Army Life in a Black Regiment

This book, by Thomas Wentworth Higginson, is the conference book for the 2014 Civil War Institute at Gettysburg College.  Higginson was an abolitionist associated with John Brown who commanded the First South Carolina Volunteers, which later became the 33rd USCT.

In reading this book I was struck by two things.  First, that Higginson referred to his black soldiers in one way like slaveholders referred to their slaves–as childlike.  Throughout the book he constantly refers to his soldiers as overgrown children, childlike in their innocence, and always cheerful.  The second thing that struck me was his forthright admission of the bad way the US government treated his soldiers, especially with regard to their pay.  It’s obvious he was deeply offended by the disparity in pay between white and black soldiers.

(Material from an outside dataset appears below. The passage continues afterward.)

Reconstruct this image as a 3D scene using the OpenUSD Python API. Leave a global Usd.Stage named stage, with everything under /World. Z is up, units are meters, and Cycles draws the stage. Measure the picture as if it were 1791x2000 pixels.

He does indeed like his soldiers, and he likes the fact that they perform well against the rebels.  They mostly operated in the Jacksonville area of Florida, but later in the Port Royal area of South Carolina.

I think the book is valuable not for the outline of military operations, not for the descriptions of these black soldiers, but rather as revealing what a prominent abolitionist of the time felt about African-Americans.  This is someone from the 1860s giving us his thoughts about African-Americans in general, and African-American soldiers.  We can see a patriarchal attitude in his writing as well as a patronizing attitude toward his soldiers.  It’s an interesting viewpoint for us in the 21st Century looking back.



  1. The 1st South Carolina, wasn’t it?

    1. Yep. First South Carolina Volunteers. Later became the 33rd USCT.